Gold medal winner Justine Dufour-Lapointe and her silver medal winning sister Chloe Dufour-Lapointe, show their medals on Feb. 9, 2014.John Lehmann/The Globe and Mail

The Sochi Games are over and the data are conclusive: Own the Podium works. Created in 2004, it has proved that it gets results. But where does it go from here? Without growth, Own the Podium risks becoming irrelevant to Canadians, who after all are footing the bill and getting used to success. They will want to see more for their money.

OTP funnels money from Ottawa to national sports programs whose athletes are deemed to have a shot at winning an Olympic medal. Our athletes in Sochi received more than $80-million in OTP funding and won 25 medals, including 10 golds. In Vancouver, with funding of $70-million, Canada won 14 gold medals – the most by one country ever in a Winter Games – and took home 26 medals.

That's nearly $3-million per medal over two Winter Games. The sheer joy of seeing our athletes win makes the cost worth it for most Canadians. But problems with the OTP, and with its basic concept, are beginning to show.

In terms of medal count – the only metric by which Own the Podium measures itself – Canada has been stagnant for three Winter Olympics. We took home 24 medals at the 2006 Turin Winter Games, 26 in 2010, and 25 this year.

As well, some of the larger chunks of money directed by OTP delivered negligible results in Sochi, including $7.1-million for alpine skiing (one medal), $8.6-million for snowboarding (2 medals); $6.9-million for skeleton and luge (0 medals); and $4.9-million for cross-country skiing (0 medals).

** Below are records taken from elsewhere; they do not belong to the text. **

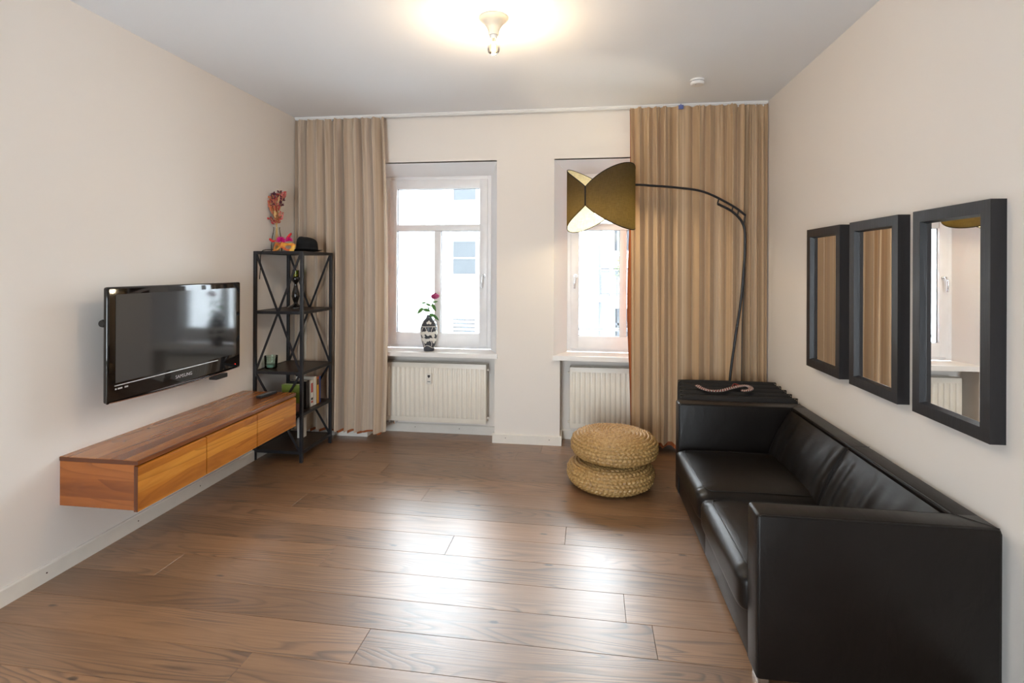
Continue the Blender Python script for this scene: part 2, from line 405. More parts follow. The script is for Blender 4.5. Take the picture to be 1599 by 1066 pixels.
k0 = int((YR - 2.0415) / PW) - 1; k1 = int((YN - 2.0415) / PW) + 1
for k in range(k0, k1 + 1):
    yc = 2.0415 + (k + .5) * PW
    js = known.get(k)
    if js is None:
        a = XL + rs.choice((0.45, 0.8, 1.15, 1.5)); js = [a]
        while js[-1] + 1.9 < XR - .3: js.append(js[-1] + rs.choice((1.7, 1.9)))
    xs = [XL - .05] + js + [XR + .05]
    for a, b in zip(xs, xs[1:]): plank(round(a, 2), round(b, 2), yc)

# skirting boards
def screw(parent, loc, axis):
    b = NB(); rot = Matrix.Translation(loc) @ (Matrix.Rotation(PI / 2, 4, 'Y') if axis == 'x' else Matrix.Rotation(PI / 2, 4, 'X'))
    lathe(b, [(0.004, -.001), (0.004, .001)], 10, M_=rot); obj('screw', b, 'teak_dark', parent)
bm = NB(); prism(bm, [(XL, 0), (XL + .017, 0), (XL + .017, .078), (XL + .012, .085), (XL, .085)], 1, YR, YB)
bl = tag(obj('baseboard_left', bm, 'base'), 'white skirting board along the television wall', 'baseboard', kind='structure')
for y in (2.36, 2.92, 3.45, 1.8, 1.2): screw(bl, (XL + .0172, y, .045), 'x')
bm = NB(); prism(bm, [(XR, 0), (XR - .017, 0), (XR - .017, .078), (XR - .012, .085), (XR, .085)], 1, YR, YB)
tag(obj('baseboard_right', bm, 'base'), 'white skirting board along the sofa wall', 'baseboard', kind='structure')
def skirt_y(bm, x0, x1, y): prism(bm, [(y, 0), (y - .017, 0), (y - .017, .078), (y - .012, .085), (y, .085)], 0, x0, x1)
def skirt_x(bm, x, y0, y1, s): prism(bm, [(x, 0), (x + s * .017, 0), (x + s * .017, .078), (x + s * .012, .085), (x, .085)], 1, y0, y1)
bm = NB(); skirt_y(bm, W1['n'][1] - .017, W2['n'][0] + .017, YB); skirt_x(bm, W1['n'][1], YB, YN, -1); skirt_x(bm, W2['n'][0], YB, YN, 1)
skirt_y(bm, XL, W1['n'][0], YB); skirt_y(bm, W1['n'][0], W1['n'][1], YN); skirt_y(bm, W2['n'][0], W2['n'][1], YN); skirt_y(bm, W2['n'][1], XR, YB)
bb = tag(obj('baseboard_back', bm, 'base'), 'white skirting board around the window pier and radiator niches', 'baseboard', kind='structure')
for x in (-0.70, -0.30): screw(bb, (x, YB - .0172, .05), 'y')
for x in (-1.62, -1.18): screw(bb, (x, YN - .0172, .05), 'y')

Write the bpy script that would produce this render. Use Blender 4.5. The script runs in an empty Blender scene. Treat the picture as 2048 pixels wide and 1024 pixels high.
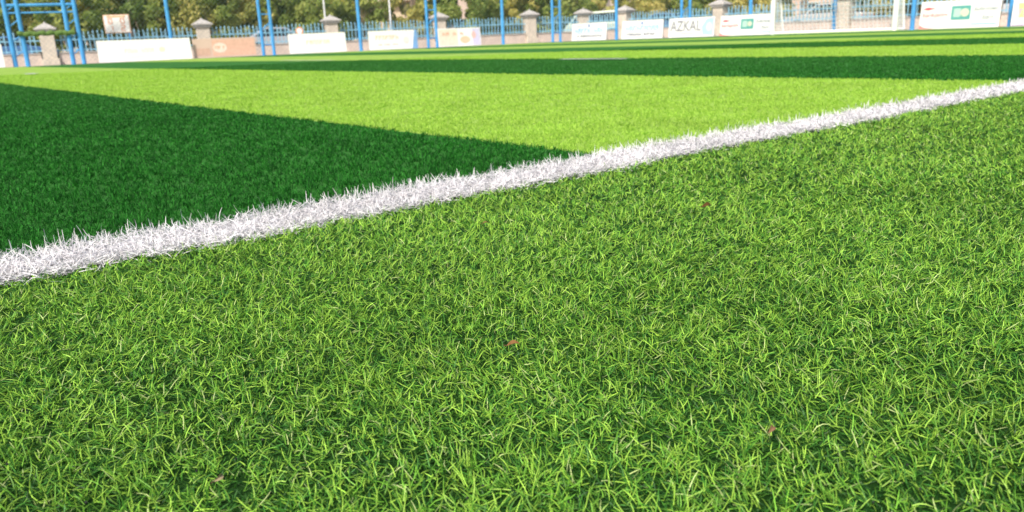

Then there are the Summer Olympics. Canada didn't meet its goal of finishing in the top 12 at the London Games in 2012; it missed it by one spot, with 18 medals. The larger issue is that Canada, according to the OTP, has a "relatively thin pool of podium potential summer sport athletes." There's no system in place to change that.

OTP takes proven athletes and tries to put them back on the podium. What it doesn't do is find and train a new generation of competitors across more sports. Other countries have caught on to Canada's single-mindedness and are starting to better fund their athletes. It will be harder in four years to win our now habitual 25 medals. And we remain uncompetitive in sports in which we haven't had past success, especially at the Summer Games.

Canadians, though, expect our athletes to continue on the hugely successful arc of the past eight years. To do that, Ottawa needs to continue generously funding Own the Podium. And it, in turn, needs to broaden its goals and start developing unproven talent.